# [SOURCE MATERIAL]
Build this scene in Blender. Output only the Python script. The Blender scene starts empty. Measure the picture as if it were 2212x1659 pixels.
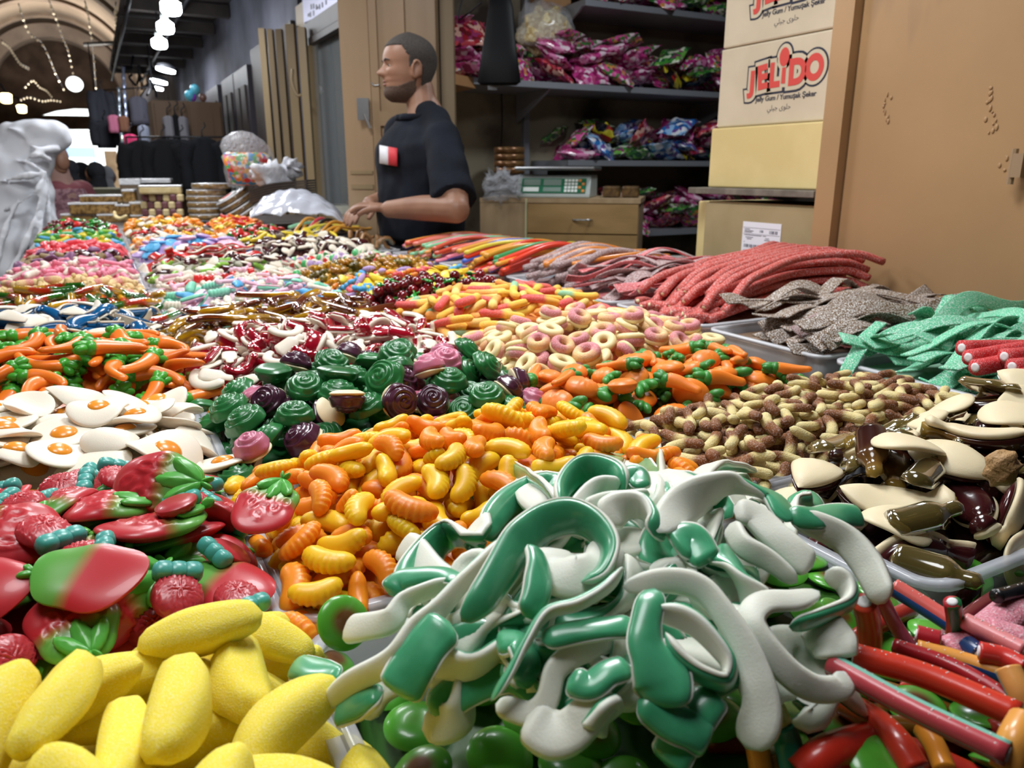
import bpy, bmesh, math, random
import numpy as np
from mathutils import Vector, Matrix, Euler

PI = math.pi
RS = np.random.RandomState(7)
random.seed(7)
SC = bpy.context.scene
COL = SC.collection

# ---------------------------------------------------------------- camera
F, PITCH, YAW, EYE = 1650.0, math.radians(15.6), math.radians(27.9), 1.25
cam_data = bpy.data.cameras.new('camera')
cam = bpy.data.objects.new('camera', cam_data)
COL.objects.link(cam)
cam.location = (0, 0, EYE)
cam.rotation_euler = (PI / 2 - PITCH, 0, -YAW)
cam_data.sensor_width = 36.0
cam_data.lens = 36.0 * F / 2212.0
cam_data.clip_start = 0.01
cam_data.clip_end = 200.0
cam_data.dof.use_dof = True
cam_data.dof.focus_distance = 0.62
cam_data.dof.aperture_fstop = 13.0
SC.camera = cam

# ---------------------------------------------------------------- world, exposure
SC.view_settings.view_transform = 'Standard'
SC.view_settings.look = 'None'
SC.view_settings.exposure = 0.22
SC.view_settings.gamma = 1.0
world = bpy.data.worlds.new('world')
SC.world = world
world.use_nodes = True
bg = world.node_tree.nodes['Background']
bg.inputs['Color'].default_value = (0.86, 0.93, 1.0, 1)
bg.inputs['Strength'].default_value = 4.0

def area_light(name, loc, size, power, color=(1, 1, 1), rot=(0, 0, 0), shape='DISK'):
    l = bpy.data.lights.new(name, 'AREA')
    l.shape = shape
    l.size = size
    l.energy = power
    l.color = color
    o = bpy.data.objects.new(name, l)
    o.location = loc
    o.rotation_euler = rot
    COL.objects.link(o)
    return o

# the stall's own LED lamps hang over the table, above the frame; the last is added to brighten the robe
STALL_LAMPS = [(0.55, 1.10, 2.30, 17), (-0.1, 0.55, 2.35, 9), (0.35, 2.5, 2.4, 15), (0.3, 4.2, 2.45, 18), (-1.4, 3.9, 2.6, 27)]
for i, (x, y, z, p) in enumerate(STALL_LAMPS):
    area_light('stall_light', (x, y, z - 0.02), 0.55, p, (0.96, 0.98, 1.0))
# lamps along the shop fronts light the corridor; the far two uplights are added to brighten the vault; a weak lamp inside the shop
area_light('shop_light', (2.2, 2.3, 2.5), 0.3, 13, (0.9, 0.95, 1.0))
for y, p in ((6.0, 22), (9.5, 26), (14.0, 34), (20.5, 150)):
    area_light('corridor_light', (0.45 if y < 12 else -0.4, y, 2.5 if y < 12 else 2.6), 0.5, p, (0.95, 0.97, 1.0) if y < 12 else (1.0, 0.93, 0.83),
               rot=(0, 0, 0) if y < 12 else (PI, 0, 0))

# ---------------------------------------------------------------- helpers
FW = np.array([math.sin(YAW) * math.cos(PITCH), math.cos(YAW) * math.cos(PITCH), -math.sin(PITCH)])
RT = np.array([math.cos(YAW), -math.sin(YAW), 0.0])
UP = np.cross(RT, FW)
EYEP = np.array([0, 0, EYE])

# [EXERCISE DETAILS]
Exactly as written, please give again the lines from the beginning of the listing through the line containing "COL = SC.collection", inclusive, without any pictures.

# [THE RESPONSE]
Build this scene in Blender. Output only the Python script. The Blender scene starts empty. Measure the picture as if it were 2212x1659 pixels.
import bpy, bmesh, math, random
import numpy as np
from mathutils import Vector, Matrix, Euler

PI = math.pi
RS = np.random.RandomState(7)
random.seed(7)
SC = bpy.context.scene
COL = SC.collection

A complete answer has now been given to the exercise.